3. Do you know where I can get a cross-reference guide (cheat sheet) for what RFxx-xxxx channel is for what broadcaster/purpose?
thanks
1 - QAM receivers take the digital (HD) broadcast and look at a header called PSIP that should remap the channel to something like 3.1 for the primary didgital channel for broadcast channel 3. The SD versions do not have PSIP information.
2 - The channel numbers vary by market. That being said,the local SD channels are typically in the 6x.x range (53.x to 66.x) and the digitals (HD) are in the 7x.x range (71.x to 75.x in my area)

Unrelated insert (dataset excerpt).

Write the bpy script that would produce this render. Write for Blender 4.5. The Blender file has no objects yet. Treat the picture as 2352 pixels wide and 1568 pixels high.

3 - You would need someone in your specific market to giove you a QAM to OTA cross reference.
05-06-2009 05:37 PM
Thanks for your help.
Sounds like its will be easier for me to break out a spreadsheet and map it myself.
I was hoping that there was some FCC regulation that forces broadcasters to announce QAM mapping to a location.
Would be a nice forum section/post.
BTW - I saw WGN (star trek) and a Fox channel (volleyball) unencrypted. Arent these national channels?
"....local SD, local digital (HD), music, and PEG channels - these are all that are sent in clear QAM. None of the national channels (ESPN, USA, Sci-Fi, etc.) will be tunable (since they are all encrypted) unless you have a cable card from Verizon."
05-07-2009 04:27 AM
the local digital channels vary by market as mentioned, and they are determined by the OTA broadcasting station. for example, if ABC is channel 2 (OTA) for you, then ABC in HD will be 2.1
if you want a complete listing of the digital stations in your area, go to antennaweb.org.
05-07-2009 04:57 AM
@sdchargers_fan wrote:BTW - I saw WGN (star trek) and a Fox channel (volleyball) unencrypted. Arent these national channels?
WGN for some reason is in the clear and whenever FiOS does a freebie preview, they turn off the encoding - may be the case for the FOX channel. So if they are running an HBO freebie weekend you would suddenly find those channels unencrypted and tunable on your TV's tuner for the duration of the freebie. 99 and 44/100's percent of the national channels are encrypted
05-14-2009 11:45 PM
Correct. antennaweb.org does not help me for it cross references air broadcast channels.
Verizon channels have nothing to do with this.
05-15-2009 07:04 AM
@sdchargers_fan wrote:Correct. antennaweb.org does not help me for it cross references air broadcast channels.
Verizon channels have nothing to do with this.
interesting, I thought that VZ was supposed to display them with their OTA numbers, sorry about that. i know comcast did that.